Hawzah News Agency –Riz Ahmed is running late. The London-based actor is in New York in mid-September for meetings, interviews, photo shoots, and fittings. He got stuck in traffic, and then he realized he forgot the key to his Airbnb. “This is what really productive people do,” he jokes as he settles behind a table for our chat via Zoom, about an hour after the appointed time. “That’s actually one of the secrets I want to share with your readers.”
Whatever system Ahmed has or doesn’t have in place, it’s working. Since his Oscar-nominated performance as a drummer who loses his hearing in the 2020 film Sound of Metal, Ahmed’s agenda has been packed with a dizzying array of projects. He released an album, The Long Goodbye, on his own imprint, Mongrel Records. He cowrote, produced, and starred in Mogul Mowgli, a film about a British Pakistani rapper who grapples with identity issues while confronting a debilitating illness. He’s tackling the role of Hamlet in a film adaptation written by an Oxford classmate. In December, he stars in the film Encounter as a Marine saving his family from an apparent alien threat.
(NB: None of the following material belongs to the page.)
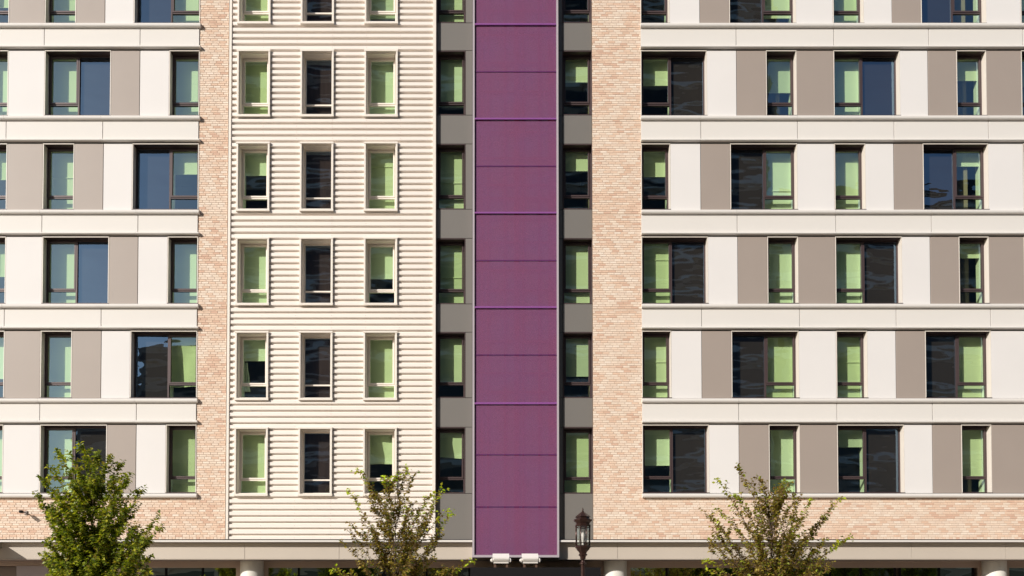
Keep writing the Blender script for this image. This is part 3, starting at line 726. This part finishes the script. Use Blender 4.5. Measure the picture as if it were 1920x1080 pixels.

He has also emerged as Hollywood’s busiest and most visible Muslim actor, and one of a small number of Muslim performers tapped to play characters whose ethnicity and faith aren’t even remarked on. He knows that he’s in a rare position within the entertainment business, and any business, for that matter, and he’s taking the responsibility seriously. Over the past year, Ahmed has become the industry’s leading advocate for expanding Muslim representation in media, both on and off the screen.
It is a daunting task. Twenty years after the September 11 attacks, bias and discrimination against Muslims persists. In the months following former president Donald Trump’s executive order banning travel from predominantly Muslim countries, nearly half of Muslims in the U.S. surveyed by the Pew Research Center said they’d experienced discrimination because of their religion. Pew research also shows that Americans consistently give negative “ratings” to Muslims (and atheists) when polled about their sentiments on faith.
Hollywood, which has been pushed over the past few years to reckon with sexism and racism, has been glaringly silent on the topic of its treatment of Muslims. A few years ago, Ahmed started speaking about how Muslims are portrayed in movies and television, sharing personal anecdotes and admonishing the industry for perpetuating stereotypes both innocuous (cab drivers, shopkeepers) and menacing (terrorists). He soon realized he needed data and concrete solutions to address this issue. He backed a major research report on Muslim representation in film that came out earlier this year, and then announced, in partnership with the nonprofit Pillars Fund, the Ford Foundation, and USC’s Annenberg Institute, a fellowship for emerging directors and screenwriters who identify as Muslim. Advisory committee members include actors Mahershala Ali, Hasan Minhaj, and Ramy Youssef, and directors Bassam Tariq, Jehane Noujaim, and Yann Demange.
Ahmed is well positioned to stoke change. He’s respected in filmmaking circles and the Muslim community alike, even when he’s skewering extremism in Islam. (He says he’s still most widely recognized in the U.K. for his role as Omar, a would-be jihadist in the satirical 2010 film Four Lions.) He has quietly mentored and supported young artists. And his three-year-old production company, Left Handed Films, secured a first-look television deal with Amazon Studios in January 2021, and has begun to pursue scripts that amplify Ahmed’s mission to expand representation while experimenting with different forms of storytelling. He calls it “stretching culture.” One such project—of the 16 that Left Handed currently has in development—is Exit West, based on the novel by Pakistani author Mohsin Hamid, about a young couple fleeing their unnamed home country when militants gain power. It tells “a refugee story, but it’s [also] a magical realist love story,” says Ahmed, who will star as Saeed, one of the protagonists. “That’s the kind of thing that I’m interested in, blending genres, confounding people’s expectations.”
Ahmed, who is left-handed, says the name of his production company captures his desire to upend a system that rejects or miscasts people who don’t fit in. “As a left-handed person, you kind of have to write in this strange, upside-down way,” he says. “You’re literally flipping the script.”